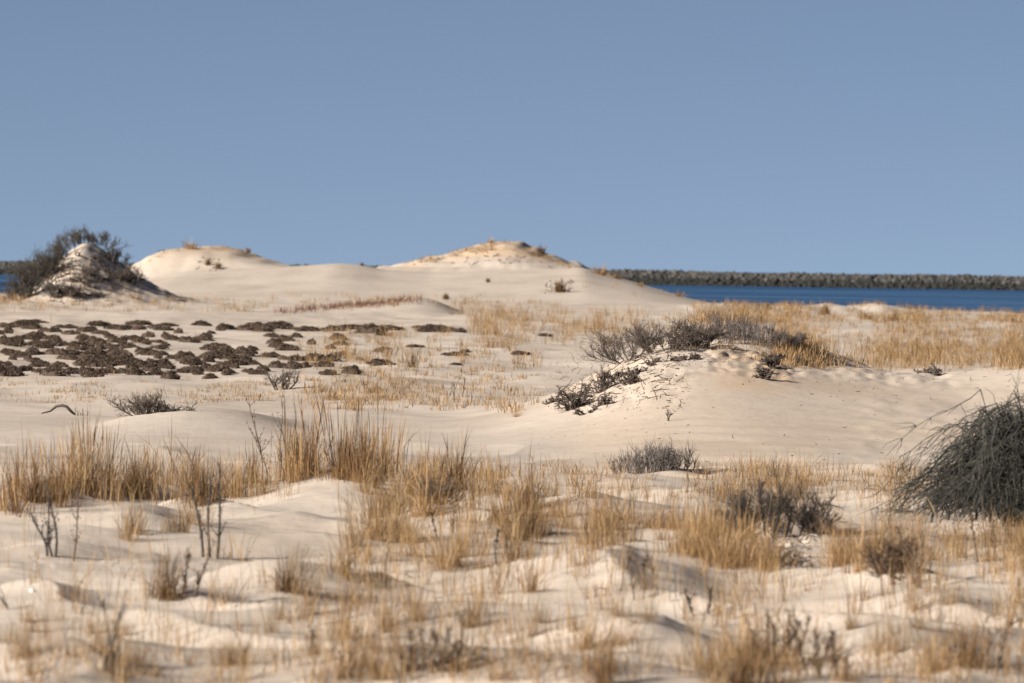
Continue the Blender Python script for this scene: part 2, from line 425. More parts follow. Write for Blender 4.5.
class Tubes:
    def __init__(s): s.V = []; s.F = []; s.lt = []; s.n = 0
    def add(s, pts, rad, sides=3):
        pts = np.asarray(pts, float); k = len(pts); rad = np.asarray(rad, float)
        t = np.gradient(pts, axis=0); t /= np.linalg.norm(t, axis=1)[:, None] + 1e-9
        ref = np.where(np.abs(t[:, 2:3]) > .9, np.array([[1.0, 0, 0]]), np.array([[0, 0, 1.0]]))
        a = np.cross(t, ref); a /= np.linalg.norm(a, axis=1)[:, None] + 1e-9
        b = np.cross(t, a)
        ang = np.arange(sides) * 2 * np.pi / sides
        ring = pts[:, None] + rad[:, None, None] * (np.cos(ang)[None, :, None] * a[:, None] + np.sin(ang)[None, :, None] * b[:, None])
        s.V.append(ring.reshape(-1, 3)); o = s.n
        for i in range(k - 1):
            for j in range(sides):
                j2 = (j + 1) % sides
                s.F += [o + i * sides + j, o + i * sides + j2, o + (i + 1) * sides + j2, o + (i + 1) * sides + j]; s.lt.append(4)
        s.F += [o + (k - 1) * sides + j for j in range(sides)]; s.lt.append(sides)
        s.n += k * sides
    def card(s, p, d, l, w):
        d = d / (np.linalg.norm(d) + 1e-9); q = np.cross(d, rng.normal(0, 1, 3)); q /= np.linalg.norm(q) + 1e-9
        s.V.append(np.array([p, p + d * l * .5 + q * w, p + d * l, p + d * l * .5 - q * w * .8])); o = s.n
        s.F += [o, o + 1, o + 2, o + 3]; s.lt.append(4); s.n += 4
    def mesh(s, name, mat):
        me = mesh_from(name, np.concatenate(s.V), s.F, s.lt, True); me.materials.append(mat); return me

def grow(T0, T1, p, d, L, r, lvl, up=.15, wob=.28, kids=(5, 5, 4), spread=.75):
    """a branch and its side branches; the thick ones go in T0, the fine ones in T1"""
    k = 6; pts = [np.array(p, float)]; d = d / np.linalg.norm(d)
    for i in range(k):
        d = d + rng.normal(0, wob / 2, 3) + np.array([0, 0, up / 2]); d /= np.linalg.norm(d)
        pts.append(pts[-1] + d * L / k)
    rad = np.linspace(r, r * .5, k + 1)
    (T0 if lvl == 0 else T1).add(pts, rad)
    if lvl < len(kids):
        for q in range(kids[lvl]):
            i = rng.integers(1, k + 1)
            dd = (pts[i] - pts[i - 1]); dd /= np.linalg.norm(dd)
            nd = dd + rng.normal(0, spread, 3); nd[2] = nd[2] * .8 + up
            grow(T0, T1, pts[i], nd, L * rng.uniform(.42, .72), r * .55, lvl + 1, up, wob, kids, spread)

def shrub(px, v, hpx, wpx, label, mat='brownwood', stems=12, kids=(5, 5, 3), up=.15, name='bare_shrub', r0=None, pt=None, foot=.25, group=None, spread=.75):
    p = ground(px, v)[0] if pt is None else np.array(pt)
    m = p[1] / F; H = hpx * m; W = wpx * m * .5
    T1 = Tubes(); T0s = []
    for i in range(stems):
        if stems <= 95 or not T0s: T0s.append(Tubes())
        T0 = T0s[-1]
        a = rng.uniform(0, 2 * np.pi); e = rng.uniform(.15, 1.0)
        d = np.array([math.cos(a) * W * e * (1 - foot), math.sin(a) * W * e * .8 * (1 - foot), H * (1 - .55 * e * e) * rng.uniform(.65, 1.0)])
        L = np.linalg.norm(d) * .62
        b = np.array([math.cos(a) * W * foot * e, math.sin(a) * W * foot * e, -.03])
        bz = zat(p[0] + b[0], p[1] + b[1])[0] - p[2]; b[2] += bz
        grow(T0, T1, b, d, L, (r0 or max(.010, .6 * m)), 0, up, .30, kids, spread)
    # fit the finished crown to its height
    ALL = [a for T in T0s + [T1] for a in T.V]
    zmax = np.percentile(np.concatenate([a[:, 2] for a in ALL]), 98.5)
    s = H / max(zmax, .05)
    wr = np.percentile(np.abs(np.concatenate([a[:, 0] for a in ALL])), 97)
    sw = W / max(wr, .02)
    for T in T0s + [T1]:
        for a in T.V:
            a[:, :2] *= sw
            a[:, 2] = np.where(a[:, 2] > 0, a[:, 2] * s, a[:, 2])
    root = link(name, None, None, None, p, label=label, category='shrub', group=group)
    for T0 in T0s: link('stem' if stems <= 95 else 'stems', T0.mesh('shrub_stem', M[mat]), None, root)
    link('twigs', T1.mesh('shrub_twigs', M[mat]), None, root)
    return root

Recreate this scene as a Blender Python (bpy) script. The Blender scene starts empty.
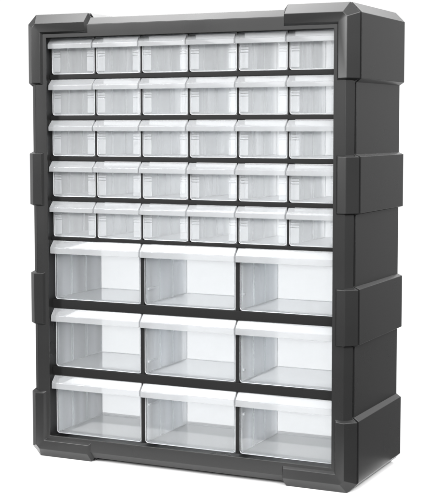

### PROBLEM DESCRIPTION:
The records above are to be restated exactly, without their pictures.

### REPLY:
Continue the Blender Python script for this scene: part 2, from line 425. More parts follow. Write for Blender 4.5.
class Tubes:
    def __init__(s): s.V = []; s.F = []; s.lt = []; s.n = 0
    def add(s, pts, rad, sides=3):
        pts = np.asarray(pts, float); k = len(pts); rad = np.asarray(rad, float)
        t = np.gradient(pts, axis=0); t /= np.linalg.norm(t, axis=1)[:, None] + 1e-9
        ref = np.where(np.abs(t[:, 2:3]) > .9, np.array([[1.0, 0, 0]]), np.array([[0, 0, 1.0]]))
        a = np.cross(t, ref); a /= np.linalg.norm(a, axis=1)[:, None] + 1e-9
        b = np.cross(t, a)
        ang = np.arange(sides) * 2 * np.pi / sides
        ring = pts[:, None] + rad[:, None, None] * (np.cos(ang)[None, :, None] * a[:, None] + np.sin(ang)[None, :, None] * b[:, None])
        s.V.append(ring.reshape(-1, 3)); o = s.n
        for i in range(k - 1):
            for j in range(sides):
                j2 = (j + 1) % sides
                s.F += [o + i * sides + j, o + i * sides + j2, o + (i + 1) * sides + j2, o + (i + 1) * sides + j]; s.lt.append(4)
        s.F += [o + (k - 1) * sides + j for j in range(sides)]; s.lt.append(sides)
        s.n += k * sides
    def card(s, p, d, l, w):
        d = d / (np.linalg.norm(d) + 1e-9); q = np.cross(d, rng.normal(0, 1, 3)); q /= np.linalg.norm(q) + 1e-9
        s.V.append(np.array([p, p + d * l * .5 + q * w, p + d * l, p + d * l * .5 - q * w * .8])); o = s.n
        s.F += [o, o + 1, o + 2, o + 3]; s.lt.append(4); s.n += 4
    def mesh(s, name, mat):
        me = mesh_from(name, np.concatenate(s.V), s.F, s.lt, True); me.materials.append(mat); return me

def grow(T0, T1, p, d, L, r, lvl, up=.15, wob=.28, kids=(5, 5, 4), spread=.75):
    """a branch and its side branches; the thick ones go in T0, the fine ones in T1"""
    k = 6; pts = [np.array(p, float)]; d = d / np.linalg.norm(d)
    for i in range(k):
        d = d + rng.normal(0, wob / 2, 3) + np.array([0, 0, up / 2]); d /= np.linalg.norm(d)
        pts.append(pts[-1] + d * L / k)
    rad = np.linspace(r, r * .5, k + 1)
    (T0 if lvl == 0 else T1).add(pts, rad)
    if lvl < len(kids):
        for q in range(kids[lvl]):
            i = rng.integers(1, k + 1)
            dd = (pts[i] - pts[i - 1]); dd /= np.linalg.norm(dd)
            nd = dd + rng.normal(0, spread, 3); nd[2] = nd[2] * .8 + up
            grow(T0, T1, pts[i], nd, L * rng.uniform(.42, .72), r * .55, lvl + 1, up, wob, kids, spread)

def shrub(px, v, hpx, wpx, label, mat='brownwood', stems=12, kids=(5, 5, 3), up=.15, name='bare_shrub', r0=None, pt=None, foot=.25, group=None, spread=.75):
    p = ground(px, v)[0] if pt is None else np.array(pt)
    m = p[1] / F; H = hpx * m; W = wpx * m * .5
    T1 = Tubes(); T0s = []
    for i in range(stems):
        if stems <= 95 or not T0s: T0s.append(Tubes())
        T0 = T0s[-1]
        a = rng.uniform(0, 2 * np.pi); e = rng.uniform(.15, 1.0)
        d = np.array([math.cos(a) * W * e * (1 - foot), math.sin(a) * W * e * .8 * (1 - foot), H * (1 - .55 * e * e) * rng.uniform(.65, 1.0)])
        L = np.linalg.norm(d) * .62
        b = np.array([math.cos(a) * W * foot * e, math.sin(a) * W * foot * e, -.03])
        bz = zat(p[0] + b[0], p[1] + b[1])[0] - p[2]; b[2] += bz
        grow(T0, T1, b, d, L, (r0 or max(.010, .6 * m)), 0, up, .30, kids, spread)
    # fit the finished crown to its height
    ALL = [a for T in T0s + [T1] for a in T.V]
    zmax = np.percentile(np.concatenate([a[:, 2] for a in ALL]), 98.5)
    s = H / max(zmax, .05)
    wr = np.percentile(np.abs(np.concatenate([a[:, 0] for a in ALL])), 97)
    sw = W / max(wr, .02)
    for T in T0s + [T1]:
        for a in T.V:
            a[:, :2] *= sw
            a[:, 2] = np.where(a[:, 2] > 0, a[:, 2] * s, a[:, 2])
    root = link(name, None, None, None, p, label=label, category='shrub', group=group)
    for T0 in T0s: link('stem' if stems <= 95 else 'stems', T0.mesh('shrub_stem', M[mat]), None, root)
    link('twigs', T1.mesh('shrub_twigs', M[mat]), None, root)
    return root

Recreate this scene as a Blender Python (bpy) script. The Blender scene starts empty.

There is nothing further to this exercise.